LAUREL CANYON—About the wildlife at your doorstep. Opossums, skunks, white-tailed deer and bobcats. How is that even possible in a metropolis like Los Angeles?

For the past 10 years, Tony Tucci and Alison (Ali to most of us) Simard have been doing the heavy lifting for the community’s effort to preserve the Mulholland and Laurel Canyon wildlife corridors.

The community’s commitment started in the late 80s when Barbara Fine of the Federation of Hillside and Canyon Association battled tooth and nail to first establish the concept of a wildlife corridor. This was the first time that land along Mulholland went from private hands into a non-profit – the MRCA – for perpetual preservation of wildlife in the area. She and a handful of local activists understood the importance for the viability of local wildlife of preserving a “wildlife corridor.”  Her strategy was to invoke the city’s cultural heritage law to declare the 31-acre parcel of Fryman Canyon a “monument” which stopped commercial development.

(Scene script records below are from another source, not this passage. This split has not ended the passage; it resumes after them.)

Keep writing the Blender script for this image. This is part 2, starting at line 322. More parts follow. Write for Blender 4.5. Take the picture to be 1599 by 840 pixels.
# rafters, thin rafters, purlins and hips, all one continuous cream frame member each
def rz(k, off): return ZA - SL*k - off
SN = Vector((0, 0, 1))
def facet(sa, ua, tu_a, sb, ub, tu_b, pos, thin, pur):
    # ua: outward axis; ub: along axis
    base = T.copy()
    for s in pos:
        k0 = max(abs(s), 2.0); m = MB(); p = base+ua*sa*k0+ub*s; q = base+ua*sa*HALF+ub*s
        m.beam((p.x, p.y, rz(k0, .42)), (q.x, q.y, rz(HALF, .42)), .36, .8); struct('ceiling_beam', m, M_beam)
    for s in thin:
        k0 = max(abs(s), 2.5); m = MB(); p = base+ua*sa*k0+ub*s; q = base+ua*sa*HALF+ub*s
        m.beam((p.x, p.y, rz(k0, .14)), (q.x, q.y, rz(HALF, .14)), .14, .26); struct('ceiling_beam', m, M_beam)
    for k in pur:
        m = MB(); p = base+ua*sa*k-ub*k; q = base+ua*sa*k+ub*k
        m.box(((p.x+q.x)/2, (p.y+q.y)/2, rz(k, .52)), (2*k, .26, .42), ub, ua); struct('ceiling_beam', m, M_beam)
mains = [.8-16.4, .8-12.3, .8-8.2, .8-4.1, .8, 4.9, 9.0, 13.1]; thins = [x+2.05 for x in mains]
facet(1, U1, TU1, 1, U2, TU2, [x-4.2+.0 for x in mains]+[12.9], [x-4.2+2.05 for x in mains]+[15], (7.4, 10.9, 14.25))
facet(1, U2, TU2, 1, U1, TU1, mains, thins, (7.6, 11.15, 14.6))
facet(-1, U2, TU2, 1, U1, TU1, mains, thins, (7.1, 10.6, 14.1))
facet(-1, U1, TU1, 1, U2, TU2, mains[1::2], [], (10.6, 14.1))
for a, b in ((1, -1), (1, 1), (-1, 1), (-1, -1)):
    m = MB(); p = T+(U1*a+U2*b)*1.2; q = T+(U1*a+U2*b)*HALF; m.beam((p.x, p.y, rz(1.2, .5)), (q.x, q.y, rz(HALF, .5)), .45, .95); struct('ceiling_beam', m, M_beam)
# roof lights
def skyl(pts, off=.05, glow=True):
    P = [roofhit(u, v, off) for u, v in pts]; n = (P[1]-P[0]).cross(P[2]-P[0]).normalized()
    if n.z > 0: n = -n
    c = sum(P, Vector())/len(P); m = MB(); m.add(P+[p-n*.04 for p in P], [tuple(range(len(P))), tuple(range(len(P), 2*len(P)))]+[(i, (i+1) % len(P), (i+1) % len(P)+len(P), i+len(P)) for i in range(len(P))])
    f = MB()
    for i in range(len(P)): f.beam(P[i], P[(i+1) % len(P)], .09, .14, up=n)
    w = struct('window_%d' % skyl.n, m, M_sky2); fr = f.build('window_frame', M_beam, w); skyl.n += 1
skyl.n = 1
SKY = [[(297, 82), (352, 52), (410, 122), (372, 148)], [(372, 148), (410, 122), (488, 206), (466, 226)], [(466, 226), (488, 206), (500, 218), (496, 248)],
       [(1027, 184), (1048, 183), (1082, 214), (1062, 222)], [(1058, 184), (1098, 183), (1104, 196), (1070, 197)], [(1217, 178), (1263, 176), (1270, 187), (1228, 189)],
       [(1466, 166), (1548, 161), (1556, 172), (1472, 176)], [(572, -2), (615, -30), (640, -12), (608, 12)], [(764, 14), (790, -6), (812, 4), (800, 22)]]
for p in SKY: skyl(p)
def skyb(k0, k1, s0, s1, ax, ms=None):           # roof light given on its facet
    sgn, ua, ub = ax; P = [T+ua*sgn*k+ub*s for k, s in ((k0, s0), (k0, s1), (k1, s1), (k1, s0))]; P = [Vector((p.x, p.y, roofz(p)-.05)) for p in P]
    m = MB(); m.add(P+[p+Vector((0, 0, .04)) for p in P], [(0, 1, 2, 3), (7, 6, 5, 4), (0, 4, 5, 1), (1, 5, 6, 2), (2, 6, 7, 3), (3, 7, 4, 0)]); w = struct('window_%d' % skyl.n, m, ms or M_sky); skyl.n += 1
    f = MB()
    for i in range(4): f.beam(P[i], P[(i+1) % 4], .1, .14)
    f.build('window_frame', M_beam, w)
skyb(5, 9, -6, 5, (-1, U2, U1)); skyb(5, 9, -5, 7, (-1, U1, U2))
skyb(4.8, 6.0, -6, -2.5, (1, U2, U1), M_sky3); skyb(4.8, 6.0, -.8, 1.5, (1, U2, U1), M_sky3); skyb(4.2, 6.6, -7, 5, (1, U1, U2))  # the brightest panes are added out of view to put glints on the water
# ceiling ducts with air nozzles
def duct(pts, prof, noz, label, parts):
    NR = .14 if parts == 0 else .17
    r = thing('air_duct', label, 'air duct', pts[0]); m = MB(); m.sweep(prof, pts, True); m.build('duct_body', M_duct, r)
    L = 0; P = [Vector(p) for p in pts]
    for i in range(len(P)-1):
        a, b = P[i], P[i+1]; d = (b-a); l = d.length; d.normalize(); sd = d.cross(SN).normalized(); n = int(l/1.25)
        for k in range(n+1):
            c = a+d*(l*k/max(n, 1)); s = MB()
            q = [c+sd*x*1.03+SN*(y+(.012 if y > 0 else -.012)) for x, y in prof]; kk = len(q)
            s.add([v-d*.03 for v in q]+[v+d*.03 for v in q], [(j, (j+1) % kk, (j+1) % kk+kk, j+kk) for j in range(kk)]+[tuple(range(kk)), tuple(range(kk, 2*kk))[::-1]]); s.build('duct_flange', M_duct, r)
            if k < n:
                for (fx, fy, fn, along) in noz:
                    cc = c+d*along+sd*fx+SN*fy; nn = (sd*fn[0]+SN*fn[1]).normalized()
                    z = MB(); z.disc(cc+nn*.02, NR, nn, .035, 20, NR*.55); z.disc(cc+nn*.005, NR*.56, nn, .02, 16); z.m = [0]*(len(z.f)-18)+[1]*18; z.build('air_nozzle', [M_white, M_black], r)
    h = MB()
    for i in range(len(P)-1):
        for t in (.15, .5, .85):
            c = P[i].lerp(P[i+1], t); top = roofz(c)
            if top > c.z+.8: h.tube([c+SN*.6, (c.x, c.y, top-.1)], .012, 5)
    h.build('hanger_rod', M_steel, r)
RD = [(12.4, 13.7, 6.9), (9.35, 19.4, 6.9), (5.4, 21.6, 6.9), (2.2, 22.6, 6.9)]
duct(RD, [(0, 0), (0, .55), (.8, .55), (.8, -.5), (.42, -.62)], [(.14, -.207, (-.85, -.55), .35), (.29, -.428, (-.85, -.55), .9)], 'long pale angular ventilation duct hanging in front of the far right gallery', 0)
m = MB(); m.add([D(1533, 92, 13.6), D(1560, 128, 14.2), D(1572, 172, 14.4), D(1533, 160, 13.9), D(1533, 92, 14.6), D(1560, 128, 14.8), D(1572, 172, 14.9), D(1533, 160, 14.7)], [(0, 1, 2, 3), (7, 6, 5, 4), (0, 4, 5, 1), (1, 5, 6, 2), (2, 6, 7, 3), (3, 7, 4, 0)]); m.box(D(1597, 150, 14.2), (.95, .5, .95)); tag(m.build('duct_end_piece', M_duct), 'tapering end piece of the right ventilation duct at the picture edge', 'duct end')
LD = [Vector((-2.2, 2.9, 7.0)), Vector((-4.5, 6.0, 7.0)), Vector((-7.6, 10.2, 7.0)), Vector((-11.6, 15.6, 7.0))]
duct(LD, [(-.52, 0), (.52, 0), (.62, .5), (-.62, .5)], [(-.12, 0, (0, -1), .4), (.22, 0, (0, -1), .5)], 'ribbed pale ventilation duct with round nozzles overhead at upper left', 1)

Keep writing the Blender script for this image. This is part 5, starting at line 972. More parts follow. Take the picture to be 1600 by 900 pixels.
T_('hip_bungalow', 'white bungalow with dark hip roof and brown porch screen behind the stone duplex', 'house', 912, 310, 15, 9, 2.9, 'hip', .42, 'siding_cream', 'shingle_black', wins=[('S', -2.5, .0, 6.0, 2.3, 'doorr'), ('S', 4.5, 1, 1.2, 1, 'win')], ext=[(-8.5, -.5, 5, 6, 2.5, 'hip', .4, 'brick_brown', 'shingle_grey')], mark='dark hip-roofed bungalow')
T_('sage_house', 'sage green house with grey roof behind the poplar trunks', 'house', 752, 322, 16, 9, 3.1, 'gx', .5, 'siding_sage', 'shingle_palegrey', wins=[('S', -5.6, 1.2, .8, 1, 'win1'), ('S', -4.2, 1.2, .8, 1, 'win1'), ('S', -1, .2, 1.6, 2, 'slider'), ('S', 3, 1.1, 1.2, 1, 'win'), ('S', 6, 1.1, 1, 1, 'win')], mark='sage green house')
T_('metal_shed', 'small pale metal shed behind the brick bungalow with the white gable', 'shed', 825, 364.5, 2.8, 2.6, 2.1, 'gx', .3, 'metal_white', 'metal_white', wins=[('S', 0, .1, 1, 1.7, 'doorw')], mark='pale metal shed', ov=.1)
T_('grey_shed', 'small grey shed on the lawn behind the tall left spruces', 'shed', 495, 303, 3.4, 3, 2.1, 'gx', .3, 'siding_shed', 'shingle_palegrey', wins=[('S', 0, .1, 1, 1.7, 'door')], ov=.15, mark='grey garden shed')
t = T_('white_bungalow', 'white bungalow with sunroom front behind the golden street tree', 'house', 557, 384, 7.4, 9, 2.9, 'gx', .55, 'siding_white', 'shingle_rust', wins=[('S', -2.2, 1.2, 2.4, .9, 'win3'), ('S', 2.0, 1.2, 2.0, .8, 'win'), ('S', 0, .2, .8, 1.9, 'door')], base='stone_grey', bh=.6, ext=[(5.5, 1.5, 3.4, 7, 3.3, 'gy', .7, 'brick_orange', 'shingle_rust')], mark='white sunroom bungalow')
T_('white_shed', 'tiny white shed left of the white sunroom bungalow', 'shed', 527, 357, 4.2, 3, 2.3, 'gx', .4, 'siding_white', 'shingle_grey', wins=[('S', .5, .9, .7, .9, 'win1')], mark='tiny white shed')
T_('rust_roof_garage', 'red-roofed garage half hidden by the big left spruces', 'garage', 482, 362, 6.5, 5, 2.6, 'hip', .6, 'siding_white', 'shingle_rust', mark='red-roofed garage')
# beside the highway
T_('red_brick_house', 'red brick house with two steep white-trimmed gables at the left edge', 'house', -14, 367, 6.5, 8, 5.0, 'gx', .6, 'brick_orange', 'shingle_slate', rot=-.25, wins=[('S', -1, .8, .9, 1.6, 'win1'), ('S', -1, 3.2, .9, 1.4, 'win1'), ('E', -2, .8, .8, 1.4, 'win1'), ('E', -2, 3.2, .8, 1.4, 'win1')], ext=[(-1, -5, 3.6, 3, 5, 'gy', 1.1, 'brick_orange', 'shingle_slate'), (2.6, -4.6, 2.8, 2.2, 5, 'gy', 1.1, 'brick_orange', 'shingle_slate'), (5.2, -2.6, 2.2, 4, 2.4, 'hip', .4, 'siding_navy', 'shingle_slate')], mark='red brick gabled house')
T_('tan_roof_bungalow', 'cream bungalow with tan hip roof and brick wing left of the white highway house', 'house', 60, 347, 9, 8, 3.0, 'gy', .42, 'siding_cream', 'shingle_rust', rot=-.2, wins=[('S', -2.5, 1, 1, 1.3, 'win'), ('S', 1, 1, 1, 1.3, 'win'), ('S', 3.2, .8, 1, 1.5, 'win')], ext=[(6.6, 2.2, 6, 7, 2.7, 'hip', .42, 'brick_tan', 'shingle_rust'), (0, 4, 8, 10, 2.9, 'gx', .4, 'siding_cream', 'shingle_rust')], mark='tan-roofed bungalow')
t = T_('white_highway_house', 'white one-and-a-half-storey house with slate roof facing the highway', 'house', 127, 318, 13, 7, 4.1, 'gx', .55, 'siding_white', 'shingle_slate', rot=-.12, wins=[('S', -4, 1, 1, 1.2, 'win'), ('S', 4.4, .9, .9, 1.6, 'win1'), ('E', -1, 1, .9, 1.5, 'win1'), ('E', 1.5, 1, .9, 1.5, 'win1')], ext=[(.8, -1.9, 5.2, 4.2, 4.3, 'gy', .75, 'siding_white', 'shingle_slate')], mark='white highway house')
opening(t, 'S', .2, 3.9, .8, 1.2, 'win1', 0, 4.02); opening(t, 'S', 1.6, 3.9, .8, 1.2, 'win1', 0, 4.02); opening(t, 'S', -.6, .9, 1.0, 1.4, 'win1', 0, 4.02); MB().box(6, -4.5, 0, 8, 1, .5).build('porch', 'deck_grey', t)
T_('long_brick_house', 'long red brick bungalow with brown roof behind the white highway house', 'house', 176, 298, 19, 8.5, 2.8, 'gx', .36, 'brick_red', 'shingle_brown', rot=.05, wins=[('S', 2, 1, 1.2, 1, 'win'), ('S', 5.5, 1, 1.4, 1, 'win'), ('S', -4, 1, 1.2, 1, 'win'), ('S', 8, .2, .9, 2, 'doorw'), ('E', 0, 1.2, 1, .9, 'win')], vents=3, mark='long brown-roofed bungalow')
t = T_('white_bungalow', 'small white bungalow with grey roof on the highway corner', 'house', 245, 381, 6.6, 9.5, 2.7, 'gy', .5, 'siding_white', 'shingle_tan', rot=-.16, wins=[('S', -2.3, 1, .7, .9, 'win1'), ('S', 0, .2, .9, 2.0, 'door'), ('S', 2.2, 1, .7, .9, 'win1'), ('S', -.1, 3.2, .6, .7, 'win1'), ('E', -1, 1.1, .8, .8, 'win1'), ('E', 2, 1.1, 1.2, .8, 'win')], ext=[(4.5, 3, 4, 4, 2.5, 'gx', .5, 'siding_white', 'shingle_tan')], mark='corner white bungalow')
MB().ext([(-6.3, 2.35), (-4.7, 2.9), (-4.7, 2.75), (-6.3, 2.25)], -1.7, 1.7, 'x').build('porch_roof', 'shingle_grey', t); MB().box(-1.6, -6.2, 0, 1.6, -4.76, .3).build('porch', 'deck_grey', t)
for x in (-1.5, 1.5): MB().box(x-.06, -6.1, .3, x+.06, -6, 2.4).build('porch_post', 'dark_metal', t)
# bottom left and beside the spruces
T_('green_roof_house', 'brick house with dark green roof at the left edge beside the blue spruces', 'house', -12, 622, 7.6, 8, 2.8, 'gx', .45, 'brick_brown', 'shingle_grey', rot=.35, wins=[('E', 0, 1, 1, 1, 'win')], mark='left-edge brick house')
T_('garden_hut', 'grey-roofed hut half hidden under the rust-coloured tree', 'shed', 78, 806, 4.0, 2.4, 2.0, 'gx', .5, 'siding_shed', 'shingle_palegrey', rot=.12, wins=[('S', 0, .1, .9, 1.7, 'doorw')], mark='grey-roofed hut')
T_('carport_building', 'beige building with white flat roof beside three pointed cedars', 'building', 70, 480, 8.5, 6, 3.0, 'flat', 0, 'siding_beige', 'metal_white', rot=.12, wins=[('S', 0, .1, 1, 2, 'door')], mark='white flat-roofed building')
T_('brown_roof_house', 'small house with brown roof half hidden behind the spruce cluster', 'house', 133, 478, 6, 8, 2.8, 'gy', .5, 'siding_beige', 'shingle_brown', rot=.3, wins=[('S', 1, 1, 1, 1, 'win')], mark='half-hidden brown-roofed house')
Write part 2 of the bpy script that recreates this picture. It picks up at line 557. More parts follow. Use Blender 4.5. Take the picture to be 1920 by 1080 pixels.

The challenge of preserving the local wildlife corridor later taken up in the 90s by Paul Edelman, MRCA Chief of Natural Resources and Planning, and his assistant Diane Sacks.  That’s when the community chipped in with its councilmen, assembly members and fund-raised to pay $6 million for the 6 acres at the southwest corner of Mulholland and Laurel Canyon.

The newest generation of these “wildlife corridor” advocates are Alison and Tony.  They’ve fund-raised enough to buy 17 acres in Stanley Hills for $1.6 million.  Then there’s the newest campaign to raise money for an adjacent 7 acres. For the first project they masterfully put together a campaign called “Let’s Buy a Mountain.” Sure it sounded nuts, but these are people who take “never” as a challenge, not an insurmountable obstacle.  In fact, the newest photo of our mountain lion, splashed all over the news, was captured by Tony’s motion detection camera up on the 17 acres.

The question is who’s next to join Ali and Tony? Who will learn from them and take up the mantle of leadership?

So don’t wait to put in sweat equity; don’t wait be asked to contribute to their ongoing efforts to preserve open space and corridors for the passage of wildlife. Just don’t wait.

What’s the big deal about the wildlife corridors?  Animals need a certain amount of space to hunt and forage and find mates.  It’s getting more and more difficult for them in Los Angeles. People buy land and put up fences, enclosing property that they will never use.

Why not “Just Fence What You Can Use?” You don’t need to run a fence line along the property like it’s the old west to keep your cattle from running amok.  In the old days Mexican law required you to build a house with at least one window in order to claim squatter’s rights. We’re well beyond this.